出る間際、またもすたすたと三代目(本当は、以下略)がやってきて、
「先ほどは本当にすみませんでした。」
と、ぺこり。元々立腹してたわけじゃないけど、この忘れないフォローがまたこの店らしい、というか嬉しいというか。いつ来ても悪い気分にならないのである。皆さん、とても気持ちが良いのである。いつか店員さんや三代目(仮)と色々お話してみたいのだけれど、皆さんいつも忙しそうだ。「大好きで大好きでホームページに何度も書いているんですよー」なんて言ってみたいんだけど、ねぇ。

銀座 にほんばし亭にて
 刺身盛り合わせ
 穴子の揚げだし
 長芋のシャキシャキサラダ
 爆弾山かけ
 おでん
 卵焼き
 オムそば
 あんかけ焼きそば
 にんにくピザ
 ビール、サングリア

銀座 BIG ECHOにて
 赤ワイン

11月の人事異動で、課の1人が抜け、1人が入ってきた。てなわけで、今日は会社の歓送迎会。
もうすぐ6時にならんとする銀座を、シマの10人でぞろぞろぞろぞろと歩き、ついたところは3丁目の「にほんばし亭」なる飲み屋だった。いかにもな"会社飲み会御用達"という感じの、靴を抜いでフローリングの床を歩くタイプの店だ。こざっぱりしていて、ちゃかちゃかと店員さんが歩き回っている。

ビールで軽く乾杯したあとは、各自適当に好きなものを頼んでしまうのがうちの飲み会だ。
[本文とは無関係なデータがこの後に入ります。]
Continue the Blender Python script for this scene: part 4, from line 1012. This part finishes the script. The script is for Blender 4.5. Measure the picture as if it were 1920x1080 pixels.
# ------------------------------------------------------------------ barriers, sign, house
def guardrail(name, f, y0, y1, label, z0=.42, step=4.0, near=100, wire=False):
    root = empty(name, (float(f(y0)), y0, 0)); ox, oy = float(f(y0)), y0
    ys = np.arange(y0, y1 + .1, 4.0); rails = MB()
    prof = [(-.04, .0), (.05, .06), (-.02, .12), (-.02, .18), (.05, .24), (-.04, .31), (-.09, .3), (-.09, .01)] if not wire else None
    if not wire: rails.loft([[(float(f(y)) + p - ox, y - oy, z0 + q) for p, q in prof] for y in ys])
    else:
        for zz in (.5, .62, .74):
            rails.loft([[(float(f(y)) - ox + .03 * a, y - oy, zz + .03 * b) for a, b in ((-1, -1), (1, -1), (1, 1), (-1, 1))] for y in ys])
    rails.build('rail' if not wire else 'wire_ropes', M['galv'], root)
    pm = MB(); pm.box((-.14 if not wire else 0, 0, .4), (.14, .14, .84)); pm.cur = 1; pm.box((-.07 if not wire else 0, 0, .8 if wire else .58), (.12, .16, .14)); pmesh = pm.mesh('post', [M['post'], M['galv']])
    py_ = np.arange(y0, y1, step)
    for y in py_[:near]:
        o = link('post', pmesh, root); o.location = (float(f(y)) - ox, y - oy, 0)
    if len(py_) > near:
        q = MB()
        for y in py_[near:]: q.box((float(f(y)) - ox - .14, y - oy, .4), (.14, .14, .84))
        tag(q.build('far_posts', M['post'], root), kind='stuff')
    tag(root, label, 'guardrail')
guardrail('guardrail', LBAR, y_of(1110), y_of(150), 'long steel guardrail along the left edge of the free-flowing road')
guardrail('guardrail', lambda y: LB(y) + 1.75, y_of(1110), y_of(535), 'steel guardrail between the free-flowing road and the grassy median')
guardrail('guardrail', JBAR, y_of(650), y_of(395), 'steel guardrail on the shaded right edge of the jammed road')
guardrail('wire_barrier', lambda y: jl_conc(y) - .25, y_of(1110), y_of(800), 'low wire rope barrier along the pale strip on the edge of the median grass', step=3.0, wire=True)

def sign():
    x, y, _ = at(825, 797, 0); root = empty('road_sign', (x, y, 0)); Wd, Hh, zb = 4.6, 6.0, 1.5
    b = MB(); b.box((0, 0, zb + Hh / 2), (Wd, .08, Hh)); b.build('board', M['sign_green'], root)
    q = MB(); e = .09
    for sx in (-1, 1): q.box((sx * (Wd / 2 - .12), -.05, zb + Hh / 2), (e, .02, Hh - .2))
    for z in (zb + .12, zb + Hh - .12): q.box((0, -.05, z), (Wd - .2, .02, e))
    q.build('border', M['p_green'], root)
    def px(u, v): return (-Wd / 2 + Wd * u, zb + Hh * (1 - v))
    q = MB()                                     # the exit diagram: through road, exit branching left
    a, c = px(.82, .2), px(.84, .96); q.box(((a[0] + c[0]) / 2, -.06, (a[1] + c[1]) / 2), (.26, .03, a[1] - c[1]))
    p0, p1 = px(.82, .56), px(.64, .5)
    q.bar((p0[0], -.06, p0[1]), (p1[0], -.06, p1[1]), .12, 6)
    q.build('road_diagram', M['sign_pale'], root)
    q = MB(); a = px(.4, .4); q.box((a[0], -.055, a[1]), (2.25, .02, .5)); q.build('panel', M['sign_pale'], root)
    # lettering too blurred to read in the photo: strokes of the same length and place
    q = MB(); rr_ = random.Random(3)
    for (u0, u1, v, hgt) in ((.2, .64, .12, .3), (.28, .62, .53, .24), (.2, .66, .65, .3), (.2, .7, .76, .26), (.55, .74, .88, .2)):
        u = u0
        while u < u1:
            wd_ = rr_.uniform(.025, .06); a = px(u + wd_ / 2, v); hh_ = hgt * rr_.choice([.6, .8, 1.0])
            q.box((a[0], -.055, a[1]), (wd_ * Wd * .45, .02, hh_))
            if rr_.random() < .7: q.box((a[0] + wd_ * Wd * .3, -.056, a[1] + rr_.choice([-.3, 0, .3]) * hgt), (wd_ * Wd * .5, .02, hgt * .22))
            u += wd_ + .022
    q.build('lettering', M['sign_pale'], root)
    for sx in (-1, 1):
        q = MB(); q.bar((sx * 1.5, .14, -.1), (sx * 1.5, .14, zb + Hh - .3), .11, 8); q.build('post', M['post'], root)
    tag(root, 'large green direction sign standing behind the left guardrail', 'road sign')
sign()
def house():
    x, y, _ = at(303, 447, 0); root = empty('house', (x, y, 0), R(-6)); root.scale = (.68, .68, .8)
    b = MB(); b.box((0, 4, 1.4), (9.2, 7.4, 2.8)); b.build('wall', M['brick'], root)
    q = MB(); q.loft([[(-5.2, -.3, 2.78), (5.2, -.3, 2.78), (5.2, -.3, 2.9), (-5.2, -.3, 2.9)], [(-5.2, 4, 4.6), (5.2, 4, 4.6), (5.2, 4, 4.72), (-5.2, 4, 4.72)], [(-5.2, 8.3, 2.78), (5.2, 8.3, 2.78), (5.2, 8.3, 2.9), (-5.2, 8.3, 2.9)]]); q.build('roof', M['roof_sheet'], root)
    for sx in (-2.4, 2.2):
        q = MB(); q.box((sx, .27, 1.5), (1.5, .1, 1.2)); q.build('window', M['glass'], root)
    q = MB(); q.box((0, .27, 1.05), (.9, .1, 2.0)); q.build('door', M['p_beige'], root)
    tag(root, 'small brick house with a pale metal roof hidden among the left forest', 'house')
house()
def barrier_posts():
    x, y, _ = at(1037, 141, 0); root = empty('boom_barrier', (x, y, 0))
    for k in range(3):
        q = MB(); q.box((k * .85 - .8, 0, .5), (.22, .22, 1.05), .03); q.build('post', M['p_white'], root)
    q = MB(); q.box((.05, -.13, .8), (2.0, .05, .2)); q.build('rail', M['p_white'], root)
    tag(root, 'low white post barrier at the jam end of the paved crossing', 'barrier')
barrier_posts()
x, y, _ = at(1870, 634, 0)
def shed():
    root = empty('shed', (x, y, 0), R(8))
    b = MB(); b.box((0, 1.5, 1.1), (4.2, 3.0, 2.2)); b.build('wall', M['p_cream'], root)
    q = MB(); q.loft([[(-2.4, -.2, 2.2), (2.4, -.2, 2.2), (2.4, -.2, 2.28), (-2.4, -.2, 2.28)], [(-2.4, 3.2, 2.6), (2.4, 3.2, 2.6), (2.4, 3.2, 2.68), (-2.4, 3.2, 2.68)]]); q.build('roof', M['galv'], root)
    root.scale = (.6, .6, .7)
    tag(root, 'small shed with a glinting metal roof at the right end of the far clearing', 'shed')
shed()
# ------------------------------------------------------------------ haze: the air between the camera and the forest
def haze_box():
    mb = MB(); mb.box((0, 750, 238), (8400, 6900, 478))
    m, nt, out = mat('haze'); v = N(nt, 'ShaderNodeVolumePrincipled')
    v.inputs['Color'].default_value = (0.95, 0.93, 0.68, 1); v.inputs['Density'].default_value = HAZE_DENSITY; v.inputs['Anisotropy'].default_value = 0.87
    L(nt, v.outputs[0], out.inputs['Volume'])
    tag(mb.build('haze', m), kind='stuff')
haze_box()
隅っこに座った私は、目の前の後輩の女の子と一緒にサングリアを傾け始めた。山ぶどうやらザクロやらが入っているらしいサングリアだったけど、何だか薄くてアルコールじゃないみたい。引き続きビールを飲む者あり焼酎に移るものあり、最初から最後までシトラス系カクテルを飲むものあり、と「まぁまぁまぁまぁ」「おっとっとっと」みたいな酌合戦をしなくて済むのはありがたい。

甘海老やホタテがムチムチしていた刺身もまぁまぁ、穴子の揚げ出しも香ばしくてまぁまぁ。長芋のサラダはオクラも入って全体的にねばねばねばねばしており、「爆弾山かけ」に至っては刺身に山芋と納豆とオクラがかかっており、それに醤油をぶっかけてねばねばねばねば、とやった後に海苔に巻いて食べる、というこれまたねばねばものである。ねばねばが好きなのだろうかにほんばし亭。

総じて年長者は"飲むと喰わない"。若手社員も特に女性は同様だ。食べる者と言えば、私と私の横に座る体育会系のH君なのであった。H君は下戸だ。私は"ザルどころか枠だけ"と言われる。タチの悪いのは私だけなのであった。
「これ、喰ってもいいスか?」
「いいよいいよ、誰も喰わないみたいだしオムそば片づけちゃれ」
「いただきまーっス」
「ところでH君、にんにくピザ取ったら手伝ってくれるかね」
「あ、喰いまス喰いまス喜んで」
「すいませーん、にんにくピザ1つね。あとあんかけ焼きそば。(←何故か増える注文)」
長細い席、奥まった席は酒のみがもくもくと消費されて皿は一向に動かないというのに、入り口付近のこのあたりだけ妙にめまぐるしく皿が動いているのであった。困ったことに、先日の台場のトホホ店より遥かに美味しい。安いのに。

宴会終わりて今度はカラオケ。いつもの流れだ。
マイク振り回して「慎吾ママのオハロック」なぞ歌っていた私。もちろんフリつき。